The ritual at the heart of the book consists of entering “the needle which his a dark (black? starless?) echo of the Stone”. It suggests the author’s religious beliefs revolve around some form of primitive animism: Life is a river that nothing from the universe can separate itself from. “That which is apart is illusion; all things are as one.” (More literally, “share a common pool (of blood)”.) This “binding of Life” forms a tenuous (nebulous? ethereal?) link “between worlds”.
After the author passes through the “transforming womb” of the ritual, he engages in what appears to be a dialogue with his god, an entity he names “Gol-Goroth”. The actual words exchanged, however, are rendered in a script apparently unfamiliar to the Hungarian translator (who instead merely attempts to duplicate the original characters).

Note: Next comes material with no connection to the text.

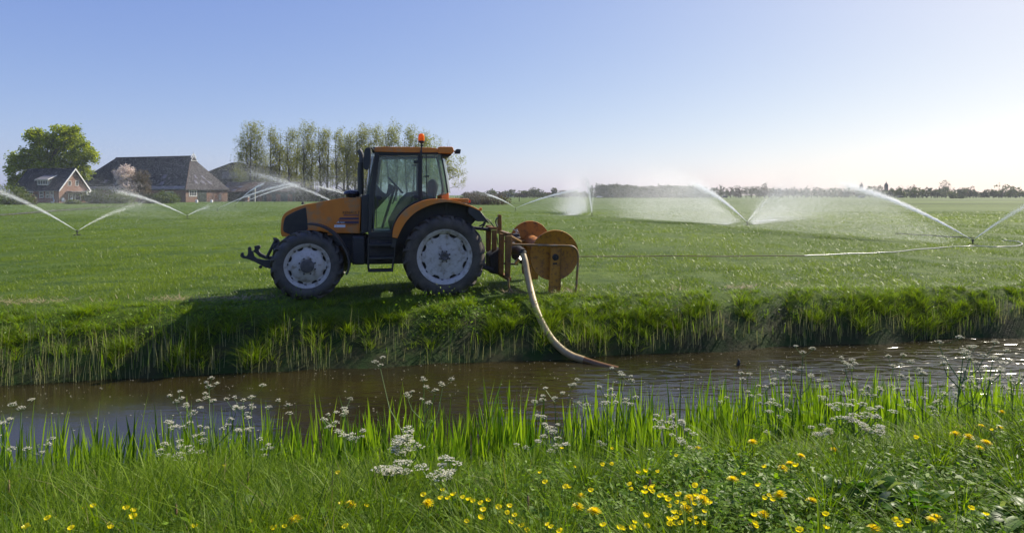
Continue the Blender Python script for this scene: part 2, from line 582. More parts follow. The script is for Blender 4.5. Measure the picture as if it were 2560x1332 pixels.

Studded around these incomprehensible words, however, are brief descriptions of the “chosen place (large land?)”. The author’s attention is apparently drawn repeatedly to the “great eye” which hangs in the “vastness” of their spiritual journey – above, but not of their god.
The last words of the book read, “Now do I speak with the voice of God.”
BENEFITS OF PORING
- Cthulhu Mythos +1
BOOKS OF THE LOS ANGELES CULT: ECHAVARRIA’S LIBRARY
(PDF Copy)
Hello,
I just wanted to say you have done an excellent job with this remix. My apologies for leaving a question so long after you wrote this (people are still using your content 7 years after publish!) but I had a few questions on the usage of these books. First, when would you allow the players to read these books? To my understanding, one lot is in the UCLA library, and another is in Trammels study. My confusion comes from the section in your campaign notes that describe handing out the props using Accounting and Library use spends while investigating Echavarria in LA. Obviously, if just doing investigation into this mans estate, the PCs wouldn’t actually have physical access to the books yet.
Second, what amount of information did you intend to give to the players regarding the books before they skimmed or pored over them? Would you reveal the effects of skimming and poring over before they chose to do so? Did you intend to have the GM hand out the prop containing the description of the book before the PCs read it?
My plan to get around both of these issues was to simply hand the players the list of book names when they were discovered, either during general research, or actually physically found in their current locations. At this point, I would let the PCs choose which item out of the list they would want to read, and then hand out the small page describing the book once they have skimmed it.
Please let me know if this is the way you intended to run this prop. I think you’ve done a really amazing job with all this and am so grateful you’ve provided this content for the rest of us to use!